Das Geld für dringend notwendige Investitionen fehlt der oststeirischen Gemeinde Söchau, die Schulden sind erdrückend. Schon nächste Woche könnte die Fusion mit Fürstenfeld beschlossen werden. Die Stimmung ist positiv.
So viele Leute hab ich schon lang nicht mehr gesehen“, sagt eine Söchauerin und nimmt die Flasche Mineralwasser, die am Eingang an alle verteilt wird. Und wirklich, vom „zuagroasten“ Ehepaar bis hin zur Mutter mit zwei kleinen Kindern hat sich halb Söchau am Mittwoch im Kultursaal versammelt. Das Thema: Soll der Ort mit 1450 Einwohnern ein Teil von Fürstenfeld werden?
„Wir hören uns heute mal an, was gesagt wird“, sagen zwei Damen, die ihren Namen nicht in der Zeitung lesen wollen, vorab zur „Steirerkrone“. Andere haben schon viel eindeutigere Meinungen. ÖVP-Bürgermeister Josef Kapper etwa, der – als einer von wenigen – für die Eigenständigkeit von Söchau kämpft. „Wir sind eine von 50 Gemeinden, die finanzielle Probleme hat. Die Zinsen und Tilgungsraten der 3,5 Millionen Euro Schulden können wir bezahlen. Aber wir können eben fast nichts investieren.“
Früher waren wir ein richtiger Touristenort, im Sommer war es voll. Wer bringt heute noch Geld hierher?
Eine Söchauerin
An diesem warmen Mittwochabend ist es ruhig in Söchau. Die zwei Gasthäuser haben geschlossen, ein Touristenpaar radelt mit dem E-Bike durch das Ortszentrum, man sieht einige Autos mit deutschem oder Wiener Kennzeichen. „Wir hatten einmal vier, fünf Gasthäuser“, sagt eine Frau aus Söchau. „Früher waren wir ein richtiger Touristenort, im Sommer war es voll. Wer bringt heute noch Geld hierher?“ Aber egal was passiere: „Wir bleiben trotzdem Söchauer.“
So wie Doris Wolkner-Steinberger und Werner Steinberger, die vor vier Jahren nach Söchau gezogen sind. „Wir wollen eigenständig bleiben“, sagen sie. „Und wir wollen wissen, wo diese ganzen Schulden herkommen.“
Wohnsitzgemeinde mit „vielen jungen Familien“
Für Franz Jost sind 3,5 Millionen Euro Schulden kein Problem. Der Bürgermeister von Fürstenfeld, ebenfalls ÖVP, ist die treibende Kraft hinter der Fusion und hält am Mittwoch eine Brandrede: „Es ergibt Sinn, dass wir unsere Kräfte bündeln. Mit einer Einwohnerzahl über 10.000 würden wir in einer anderen Liga spielen.“
Fast zehn Jahre liegt der Abschluss der steirischen Gemeindestrukturreform nun zurück.

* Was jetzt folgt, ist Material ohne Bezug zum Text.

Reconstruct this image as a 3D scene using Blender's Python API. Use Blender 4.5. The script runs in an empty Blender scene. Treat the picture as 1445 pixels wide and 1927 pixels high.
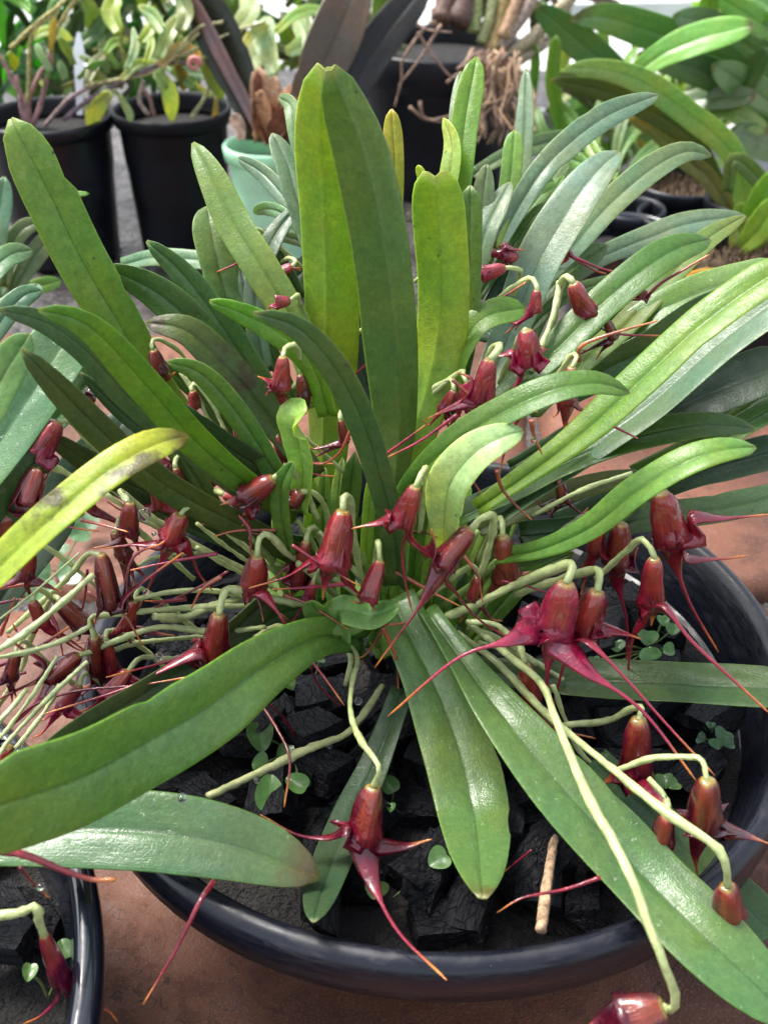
import bpy, bmesh, math, random
from mathutils import Vector, Matrix, noise
SC = bpy.context.scene
COL = SC.collection
# ---------------------------------------------------------------- camera
F = 2000.0; PITCH = math.radians(36.0); CAMH = 0.29
cam_d = bpy.data.cameras.new('camera'); cam = bpy.data.objects.new('camera', cam_d); COL.objects.link(cam)
cam.location = (0, 0, CAMH); cam.rotation_euler = (math.radians(90) - PITCH, 0, 0)
cam_d.sensor_fit = 'HORIZONTAL'; cam_d.sensor_width = 36; cam_d.lens = 36 * F / 1445
cam_d.clip_start = 0.01; cam_d.clip_end = 60
cam_d.dof.use_dof = True; cam_d.dof.focus_distance = 0.385; cam_d.dof.aperture_fstop = 20
SC.camera = cam
# ---------------------------------------------------------------- world, sun, exposure
W = bpy.data.worlds.new('World'); SC.world = W; W.use_nodes = True
nt = W.node_tree
sky = nt.nodes.new('ShaderNodeTexSky'); sky.sky_type = 'NISHITA'; sky.sun_disc = False
SUN_EL, SUN_AZ = 60, -55          # azimuth from +Y (away from the camera) towards +X
sky.sun_elevation = math.radians(SUN_EL); sky.sun_rotation = math.radians(SUN_AZ)
sky.air_density = 1.0; sky.dust_density = 3.5; sky.ozone_density = 1.5
hsv = nt.nodes.new('ShaderNodeHueSaturation'); hsv.inputs['Saturation'].default_value = .45          # a thin bright overcast
nt.links.new(sky.outputs[0], hsv.inputs['Color']); nt.links.new(hsv.outputs[0], nt.nodes['Background'].inputs[0]); nt.nodes['Background'].inputs[1].default_value = 0.15
sd = bpy.data.lights.new('sun', 'SUN'); sd.energy = 2.0; sd.angle = math.radians(20); sd.color = (1, 0.97, 0.9)
sun = bpy.data.objects.new('sun', sd); COL.objects.link(sun)
_s = Vector((math.sin(math.radians(SUN_AZ)) * math.cos(math.radians(SUN_EL)), math.cos(math.radians(SUN_AZ)) * math.cos(math.radians(SUN_EL)), math.sin(math.radians(SUN_EL))))
sun.rotation_euler = _s.to_track_quat('Z', 'Y').to_euler()
SC.view_settings.view_transform = 'Standard'; SC.view_settings.look = 'None'; SC.view_settings.gamma = 1
SC.view_settings.exposure = 1.48
SC.view_settings.use_curve_mapping = False
try:
    SC.cycles.use_denoising = True; SC.cycles.max_bounces = 8; SC.cycles.transmission_bounces = 6; SC.cycles.transparent_max_bounces = 6
except Exception: pass

# ---------------------------------------------------------------- helpers
UP = Vector((0, math.sin(PITCH), math.cos(PITCH))); FW = Vector((0, math.cos(PITCH), -math.sin(PITCH))); CAMP = Vector((0, 0, CAMH))
def ray(px, py): return FW + Vector((1, 0, 0)) * ((px - 722.5) / F) + UP * ((963.5 - py) / F)
def at(px, py, Y):                       # point seen at a pixel, Y cm away horizontally
    d = ray(px, py); return CAMP + d * (Y * 0.01 / d.y)
def atz(px, py, z):
    d = ray(px, py); return CAMP + d * ((z - CAMH) / d.z)
def depth(p): return (p - CAMP).dot(FW)
def px2m(p): return depth(p) / F
def tag(o, label=None, cat=None, group=None, kind=None):
    if label: o['label'] = label
    if cat: o['category'] = cat
    if group: o['group'] = group
    if kind: o['kind'] = kind
    return o
def empty(name, loc, label, cat, group=None):
    o = bpy.data.objects.new(name, None); COL.objects.link(o); o.location = loc; o.empty_display_size = 0.02
    o['label'] = label; o['category'] = cat
    if group: o['group'] = group
    return o
def mesh_obj(name, verts, faces, mat, parent=None, uvs=None, smooth=True, color=None, mats=None, fm=None):
    me = bpy.data.meshes.new(name); me.from_pydata([tuple(v) for v in verts], [], faces); me.update()
    if smooth: me.polygons.foreach_set('use_smooth', [True] * len(me.polygons))
    if uvs:
        ul = me.uv_layers.new(name='UVMap'); data = []
        for l in me.loops: data += uvs[l.vertex_index]
        ul.data.foreach_set('uv', data)
    for m in (mats or [mat]): me.materials.append(m)
    if fm: me.polygons.foreach_set('material_index', fm)
    o = bpy.data.objects.new(name, me); COL.objects.link(o)
    if parent is not None:
        o.parent = parent
        off = parent.location if parent.type == 'EMPTY' else None
        root = parent
        while root.parent: root = root.parent
        # verts are world coordinates: shift by the root's location
        if parent.type == 'EMPTY': o.matrix_parent_inverse = Matrix.Translation(-parent.location)
    if color: o.color = (*color, 1)
    return o
def bm_obj(name, bm, mat, parent=None, smooth=False, color=None):
    me = bpy.data.meshes.new(name); bm.to_mesh(me); bm.free(); me.materials.append(mat)
    if smooth: me.polygons.foreach_set('use_smooth', [True] * len(me.polygons))
    o = bpy.data.objects.new(name, me); COL.objects.link(o)
    if parent is not None:
        o.parent = parent
        if parent.type == 'EMPTY': o.matrix_parent_inverse = Matrix.Translation(-parent.location)
    if color: o.color = (*color, 1)
    return o
def spline(pts, n):                      # Catmull-Rom through Vectors (any dimension), n+1 samples by chord length
    P = [Vector(p) for p in pts]
    if len(P) == 2: return [P[0].lerp(P[1], i / n) for i in range(n + 1)]
    E = [P[0] * 2 - P[1]] + P + [P[-1] * 2 - P[-2]]
    fine = []
    for i in range(1, len(E) - 2):
        a, b, c, d = E[i-1], E[i], E[i+1], E[i+2]
        for k in range(16):
            t = k / 16
            fine.append(0.5 * ((2*b) + (c-a)*t + (2*a-5*b+4*c-d)*t*t + (3*b-a-3*c+d)*t*t*t))
    fine.append(P[-1])
    L = [0]
    for i in range(1, len(fine)): L.append(L[-1] + (fine[i] - fine[i-1]).length)
    out = []; j = 0
    for i in range(n + 1):
        s = L[-1] * i / n
        while j < len(L) - 2 and L[j+1] < s: j += 1
        t = (s - L[j]) / max(1e-9, L[j+1] - L[j]); out.append(fine[j].lerp(fine[j+1], min(1, max(0, t))))
    return out
def ys(pts, Y):                          # 2D pixel points + Y spec -> world points
    n = len(pts); out = []
    if not isinstance(Y, (list, tuple)): Y = (Y, Y)
    for i, p in enumerate(pts):
        if len(p) == 3: y = p[2]
        else:
            t = i / max(1, n - 1)
            if len(Y) == n and n > 2: y = Y[i]
            elif len(Y) == 3: y = Y[0]*(1-t)**2*1.0 + 2*t*(1-t)*(2*Y[1]-(Y[0]+Y[2])/2) + Y[2]*t*t
            else: y = Y[0]*(1-t) + Y[1]*t
        out.append(at(p[0], p[1], y))
    return out
def sst(a, b, x):
    x = min(1, max(0, (x - a) / (b - a))); return x*x*(3-2*x)
XS = [-1, -.96, -.86, -.68, -.45, -.22, -.08, 0, .08, .22, .45, .68, .86, .96, 1]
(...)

Eine Liga, die nicht nur 1,3 Millionen Euro mehr an Ertragsanteilen und 250 bis 380 Euro weniger an Gebühren im Jahr für die Söchauer bedeuten würde, sondern auch überregionalen Einfluss. „Wir hätten genau ein Zehntel der Einwohner des Bezirks. Unsere – jetzige – Bezirksstadt Hartberg hat 6700“, sagt Jost provokant.
Außerdem verspricht er die Renovierung der Kirche, neue Straßen, die Finanzierung eines Kanalkatasters und eventuell eine neue Hauptwasserleitung, 95 Prozent Ausbau beim Breitbandinternet und dass das Freibad offen bleibt. Kurzum: „Eine Wohnsitzgemeinde für viele junge Familien!“
Altbürgermeisterin: „Glücksfall“
Die kritischen Fragen aus dem Publikum sind schnell ausgeräumt. Dafür gibt es Applaus für die positiven Meldungen. „Eine Fusion ist ein Glücksfall für Söchau“, sagt die ehemalige Bürgermeisterin Emmy Schrott.
Die Entscheidung treffen am 5. September die Gemeinderäte. Der Fürstenfelder Gemeinderat wird mit sehr hoher Sicherheit dafür stimmen, sagt Bürgermeister Jost. „Und in Söchau glaube ich, dass wir sogar eine Einstimmigkeit erreichen werden.“ Bürgermeister Kapper hat dort kein Stimmrecht.
Nach den Beschlüssen müsste das Land den Antrag prüfen, sagt Hans-Jörg Hörmann von der zuständigen Gemeindeabteilung. Per 1. Jänner 2025 würde dann das neue Fürstenfeld existieren. Bis zur Gemeinderatswahl am 23. März würde ein Regierungskommissär die Geschäfte führen – wahrscheinlich Franz Jost.